__Exercise brief__:
Return exactly and only these lines: the first of the listing through the one containing "from mathutils import Vector, Matrix".

__Source material__:
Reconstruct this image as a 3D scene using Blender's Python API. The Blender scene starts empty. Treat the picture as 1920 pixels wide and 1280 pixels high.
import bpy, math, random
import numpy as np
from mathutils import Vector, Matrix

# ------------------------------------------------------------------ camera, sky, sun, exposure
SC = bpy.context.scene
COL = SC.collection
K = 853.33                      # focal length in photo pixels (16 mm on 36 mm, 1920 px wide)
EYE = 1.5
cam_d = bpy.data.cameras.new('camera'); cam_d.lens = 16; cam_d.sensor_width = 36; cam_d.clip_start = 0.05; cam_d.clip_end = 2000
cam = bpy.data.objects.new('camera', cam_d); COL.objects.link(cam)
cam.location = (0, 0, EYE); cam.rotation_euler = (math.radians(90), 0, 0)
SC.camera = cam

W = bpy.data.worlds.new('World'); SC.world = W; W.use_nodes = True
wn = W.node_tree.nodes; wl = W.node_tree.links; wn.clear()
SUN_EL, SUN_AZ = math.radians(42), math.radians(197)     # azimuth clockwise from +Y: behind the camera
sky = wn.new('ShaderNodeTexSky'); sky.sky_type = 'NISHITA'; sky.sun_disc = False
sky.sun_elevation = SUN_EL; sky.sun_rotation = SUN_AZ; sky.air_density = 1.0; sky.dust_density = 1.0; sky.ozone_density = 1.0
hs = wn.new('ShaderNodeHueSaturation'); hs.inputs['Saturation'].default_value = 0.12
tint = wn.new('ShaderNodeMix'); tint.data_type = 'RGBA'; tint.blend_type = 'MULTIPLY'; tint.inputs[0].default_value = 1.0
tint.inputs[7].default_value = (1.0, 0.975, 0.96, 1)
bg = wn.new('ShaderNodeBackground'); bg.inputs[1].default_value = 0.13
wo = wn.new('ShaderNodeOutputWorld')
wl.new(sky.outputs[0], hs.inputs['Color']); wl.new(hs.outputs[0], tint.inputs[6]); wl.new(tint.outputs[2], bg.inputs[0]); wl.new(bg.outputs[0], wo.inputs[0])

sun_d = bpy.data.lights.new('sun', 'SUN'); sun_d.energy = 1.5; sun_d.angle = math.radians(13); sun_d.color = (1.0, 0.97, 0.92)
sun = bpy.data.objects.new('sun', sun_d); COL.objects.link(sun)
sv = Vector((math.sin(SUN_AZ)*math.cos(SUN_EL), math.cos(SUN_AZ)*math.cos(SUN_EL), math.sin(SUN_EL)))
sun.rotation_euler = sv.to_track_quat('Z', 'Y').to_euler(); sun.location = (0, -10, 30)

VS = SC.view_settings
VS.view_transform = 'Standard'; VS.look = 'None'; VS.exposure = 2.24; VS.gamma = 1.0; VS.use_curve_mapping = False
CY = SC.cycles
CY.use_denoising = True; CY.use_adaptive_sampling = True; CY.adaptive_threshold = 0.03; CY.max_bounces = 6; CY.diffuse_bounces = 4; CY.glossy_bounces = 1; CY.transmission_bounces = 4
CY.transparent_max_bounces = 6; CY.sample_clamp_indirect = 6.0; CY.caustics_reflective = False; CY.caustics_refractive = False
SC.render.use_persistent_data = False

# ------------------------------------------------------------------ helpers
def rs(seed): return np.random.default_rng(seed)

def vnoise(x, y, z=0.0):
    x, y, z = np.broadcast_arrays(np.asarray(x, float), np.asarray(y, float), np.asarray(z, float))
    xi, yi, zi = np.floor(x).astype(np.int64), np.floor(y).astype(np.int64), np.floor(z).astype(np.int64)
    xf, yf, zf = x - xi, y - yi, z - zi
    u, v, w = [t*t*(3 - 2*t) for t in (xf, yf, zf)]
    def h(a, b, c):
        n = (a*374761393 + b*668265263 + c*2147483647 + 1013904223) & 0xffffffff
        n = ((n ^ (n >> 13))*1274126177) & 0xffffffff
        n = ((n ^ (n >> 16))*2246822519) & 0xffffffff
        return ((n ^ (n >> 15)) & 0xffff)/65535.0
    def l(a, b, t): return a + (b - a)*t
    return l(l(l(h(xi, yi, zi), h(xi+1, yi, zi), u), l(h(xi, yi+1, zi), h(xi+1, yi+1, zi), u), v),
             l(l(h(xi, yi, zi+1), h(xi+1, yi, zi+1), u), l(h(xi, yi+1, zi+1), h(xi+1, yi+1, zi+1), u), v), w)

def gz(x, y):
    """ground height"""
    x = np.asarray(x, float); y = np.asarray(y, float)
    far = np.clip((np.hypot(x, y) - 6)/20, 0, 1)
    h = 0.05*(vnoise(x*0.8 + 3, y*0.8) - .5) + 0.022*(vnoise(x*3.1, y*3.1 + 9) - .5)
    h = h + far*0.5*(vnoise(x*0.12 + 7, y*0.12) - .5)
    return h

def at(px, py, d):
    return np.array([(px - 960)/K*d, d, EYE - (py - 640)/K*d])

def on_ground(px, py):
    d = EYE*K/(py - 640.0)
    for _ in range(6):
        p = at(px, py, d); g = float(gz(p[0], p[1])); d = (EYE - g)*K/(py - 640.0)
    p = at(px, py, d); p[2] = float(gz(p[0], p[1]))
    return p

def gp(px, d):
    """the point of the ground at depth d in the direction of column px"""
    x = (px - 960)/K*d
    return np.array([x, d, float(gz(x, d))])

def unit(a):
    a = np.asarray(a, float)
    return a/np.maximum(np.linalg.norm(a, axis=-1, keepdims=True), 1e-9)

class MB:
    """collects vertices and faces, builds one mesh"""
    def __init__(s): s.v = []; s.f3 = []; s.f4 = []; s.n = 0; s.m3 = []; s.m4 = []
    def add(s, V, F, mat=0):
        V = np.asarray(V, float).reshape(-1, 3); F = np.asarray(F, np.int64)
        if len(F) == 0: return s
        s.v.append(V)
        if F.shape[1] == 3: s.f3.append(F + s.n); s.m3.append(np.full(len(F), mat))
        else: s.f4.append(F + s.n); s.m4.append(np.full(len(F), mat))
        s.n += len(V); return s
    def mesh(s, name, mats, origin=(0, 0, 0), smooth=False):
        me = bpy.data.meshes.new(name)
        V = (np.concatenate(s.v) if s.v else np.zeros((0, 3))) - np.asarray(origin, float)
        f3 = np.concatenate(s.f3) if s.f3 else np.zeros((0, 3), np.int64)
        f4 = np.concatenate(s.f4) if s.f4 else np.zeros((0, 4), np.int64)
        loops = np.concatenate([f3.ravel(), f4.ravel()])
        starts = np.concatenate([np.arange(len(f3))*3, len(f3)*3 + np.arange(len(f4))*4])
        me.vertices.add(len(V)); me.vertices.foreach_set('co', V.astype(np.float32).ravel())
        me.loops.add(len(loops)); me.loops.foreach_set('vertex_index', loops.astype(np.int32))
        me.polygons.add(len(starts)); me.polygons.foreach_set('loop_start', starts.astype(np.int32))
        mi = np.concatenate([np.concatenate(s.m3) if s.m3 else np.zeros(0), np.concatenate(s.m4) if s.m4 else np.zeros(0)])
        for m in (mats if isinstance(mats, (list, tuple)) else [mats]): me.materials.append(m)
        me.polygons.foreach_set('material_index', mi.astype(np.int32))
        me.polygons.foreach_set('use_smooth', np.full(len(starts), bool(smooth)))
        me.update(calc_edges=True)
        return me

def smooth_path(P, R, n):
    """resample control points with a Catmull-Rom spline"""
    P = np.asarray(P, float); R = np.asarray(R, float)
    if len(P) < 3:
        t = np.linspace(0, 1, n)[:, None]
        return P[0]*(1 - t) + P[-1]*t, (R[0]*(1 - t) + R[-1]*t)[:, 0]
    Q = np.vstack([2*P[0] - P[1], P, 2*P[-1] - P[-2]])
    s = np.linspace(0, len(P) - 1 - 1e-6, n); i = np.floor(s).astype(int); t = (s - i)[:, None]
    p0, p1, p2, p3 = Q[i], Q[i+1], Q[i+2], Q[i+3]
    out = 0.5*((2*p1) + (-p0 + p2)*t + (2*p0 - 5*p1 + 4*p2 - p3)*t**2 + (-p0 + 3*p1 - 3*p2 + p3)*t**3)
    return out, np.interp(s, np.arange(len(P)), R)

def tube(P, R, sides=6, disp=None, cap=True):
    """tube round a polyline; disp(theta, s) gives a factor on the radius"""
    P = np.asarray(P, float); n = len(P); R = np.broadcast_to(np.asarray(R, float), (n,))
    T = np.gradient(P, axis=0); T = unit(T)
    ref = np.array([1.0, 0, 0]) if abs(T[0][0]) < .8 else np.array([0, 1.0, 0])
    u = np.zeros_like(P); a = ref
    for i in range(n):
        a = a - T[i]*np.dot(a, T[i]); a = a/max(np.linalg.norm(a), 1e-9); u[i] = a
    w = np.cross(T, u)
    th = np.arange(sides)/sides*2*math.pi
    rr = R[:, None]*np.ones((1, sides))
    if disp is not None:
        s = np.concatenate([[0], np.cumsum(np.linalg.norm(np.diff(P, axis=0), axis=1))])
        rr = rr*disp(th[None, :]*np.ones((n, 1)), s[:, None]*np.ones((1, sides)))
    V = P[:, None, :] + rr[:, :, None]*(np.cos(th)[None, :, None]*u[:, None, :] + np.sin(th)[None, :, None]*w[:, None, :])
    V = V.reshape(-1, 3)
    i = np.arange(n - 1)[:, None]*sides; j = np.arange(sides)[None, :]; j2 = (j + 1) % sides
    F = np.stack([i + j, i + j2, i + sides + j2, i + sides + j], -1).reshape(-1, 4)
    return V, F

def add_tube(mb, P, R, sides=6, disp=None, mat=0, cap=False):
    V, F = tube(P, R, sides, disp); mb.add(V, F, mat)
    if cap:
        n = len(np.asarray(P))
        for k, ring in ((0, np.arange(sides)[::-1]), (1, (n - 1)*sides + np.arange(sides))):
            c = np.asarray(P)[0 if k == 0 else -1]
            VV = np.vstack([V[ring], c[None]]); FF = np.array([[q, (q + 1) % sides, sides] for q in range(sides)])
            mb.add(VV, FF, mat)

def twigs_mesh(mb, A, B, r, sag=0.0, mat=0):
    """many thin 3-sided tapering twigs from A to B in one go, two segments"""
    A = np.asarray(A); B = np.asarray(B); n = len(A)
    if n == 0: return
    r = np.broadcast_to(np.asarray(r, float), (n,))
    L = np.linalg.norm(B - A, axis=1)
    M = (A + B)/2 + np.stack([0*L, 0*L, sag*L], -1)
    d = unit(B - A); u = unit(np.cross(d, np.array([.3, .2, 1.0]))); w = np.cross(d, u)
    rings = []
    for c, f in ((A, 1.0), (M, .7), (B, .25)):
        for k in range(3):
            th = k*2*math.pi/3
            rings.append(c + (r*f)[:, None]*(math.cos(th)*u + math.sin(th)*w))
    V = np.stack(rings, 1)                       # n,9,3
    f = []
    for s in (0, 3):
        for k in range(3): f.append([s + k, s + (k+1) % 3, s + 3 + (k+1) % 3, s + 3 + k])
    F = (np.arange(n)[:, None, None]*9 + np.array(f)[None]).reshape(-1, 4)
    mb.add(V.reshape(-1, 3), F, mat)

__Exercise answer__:
Reconstruct this image as a 3D scene using Blender's Python API. The Blender scene starts empty. Treat the picture as 1920 pixels wide and 1280 pixels high.
import bpy, math, random
import numpy as np
from mathutils import Vector, Matrix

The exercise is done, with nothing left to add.